What is it then that renders the one interpretation of Art. 50(I) TEU “preferable” to the other? Well, if the wording of a provision is ambiguous, the remaining canons of interpretation have the final say. And what exactly do they say?

In the comments on the draft of Art. I-59 of the (failed) European Convention, one reads that “[t]he Praesidium considers that the Constitution must contain a provision on voluntary withdrawal from the Union. Although many consider that it is possible to withdraw even in the absence of a specific provision to that effect, the Praesidium feels that inserting a specific provision in the Constitution on voluntary withdrawal from the Union clarifies [sic!] the situation.” The situation sought to be made clear by Art. 50(I) TEU, which is a verbatim repetition of paragraph 1 of the aforementioned Art. I-59, is what bar such an explicit exit clause in the TEU public international law would provide for anyway, i.e. any Member State`s unilateral right to withdraw from the EU (cf. Art. 5, Art. 56 and Art. 60-62 of the Vienna Convention on the Law of Treaties).

Therefore, when just like the decision to apply for EU-membership (Art. 49 TEU) also the reversion of this step, i.e. the decision to leave the EU, is an autonomous one by the individual Member State, reflecting its continuous sovereignty (cf. Art. 4(I) and Art. 5(II) TEU), its constitutional requirements cannot be part of EU law. The reason is that otherwise the conformity of any Member State’s EU exit with its own constitutional requirements would be open to review by the CJEU – and hence could no longer be qualified as an act of self-determination since a EU institution would have the final say on it.

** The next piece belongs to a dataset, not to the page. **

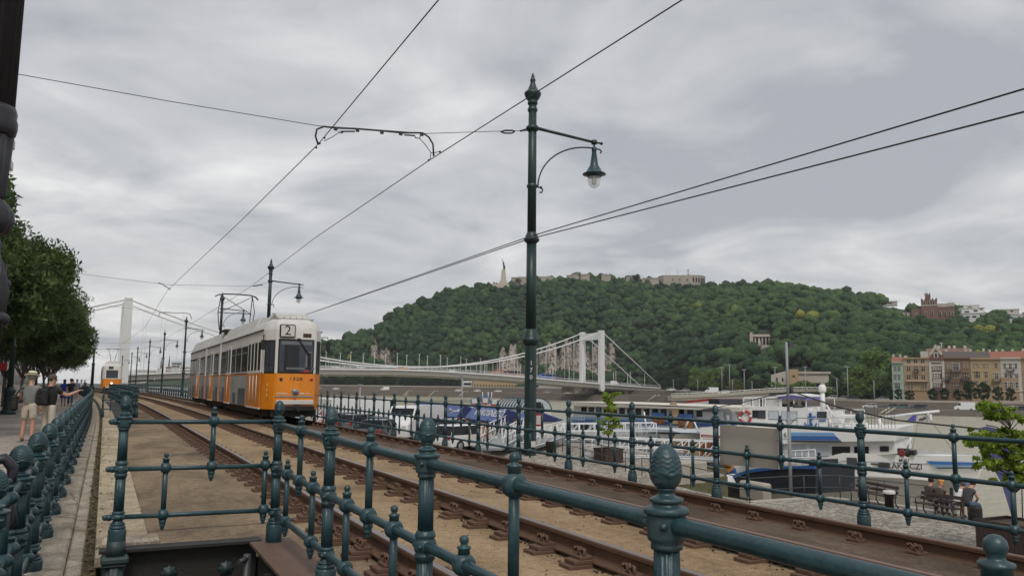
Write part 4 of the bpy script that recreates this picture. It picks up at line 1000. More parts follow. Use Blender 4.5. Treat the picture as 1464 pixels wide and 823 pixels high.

From a German perspective, any further elaboration on this topic is moot anyway, given that in its Lisbon-judgement the Bundesverfassungsgericht expressly ruled that “[w]hether these [constitutional] requirements [in terms of Art. 50(I) TEU] have been complied with in the individual case can […] only be verified by the Member State itself, not by the European Union or the other Member States.” Nevertheless, it shall not be omitted to mention that if the opposite view were to be followed, it appears that in consequence the Member States` constitutions, to the extent they are covered by Art. 50(I) TEU, would – as part of EU-primary law then (!) – participate in the latter`s primacy not only over the remaining law of Member States but also over both EU’s international agreements and secondary law.


SUGGESTED CITATION  Wienbracke, Mike: The Article 50 Litigation and the Court of Justice: Why the Supreme Court must NOT refer, VerfBlog, 2016/11/08, https://verfassungsblog.de/the-article-50-litigation-and-the-court-of-justice-why-the-supreme-court-must-not-refer/, DOI: 10.17176/20161108-132832.

One Comment

  1. Ross Carrick Tue 8 Nov 2016 at 13:49 - Reply

    I think this is wrong as well. I don’t think a reference is necessarily inadmissible, and his reasoning is that Article 50(1) doesn’t fall within the Scope of “EU Law” as meant by Article 267 TFEU, which is nonsense. In fact, in order to substantiate that claim, the CJEU would have to have already made that (unusual) ruling anyway.
    The better argument I think is that “own constitutional requirements” is acte clair, which doesn’t itself make a reference inadmissible, but in conjunction with the rule established in Foglia I + II, Melicke, and the like – that the question referred must be in relation to, and decisive in resolving – a genuine dispute, and not a question of hypothetical nature. The only question the HC had to decide on was whether Crown prerogatives can be exercised instead of Parliamentary approval to trigger the process. I think 50(1) is acte clair, and so releases the UKSC from its obligation. But to argue that this is inadmissible under EU law, I think it is not completely unreasonable to argue that 1. neither party dispute the effects of the notification process; and 2. that any other question on the meaning of Article 50 is irrelevant to the case before the UKSC (assuming there are no changes to the pleadings etc. from the HC case).
    I don’t think, however, that it is a particularly strong argument, and whist I think the UKSC is probably released from its obligation to refer, I think it probably should refer plausibly relevant questions as a matter of fiduciary duty qua the rule of law. If the CJEU rejects it, then so be it.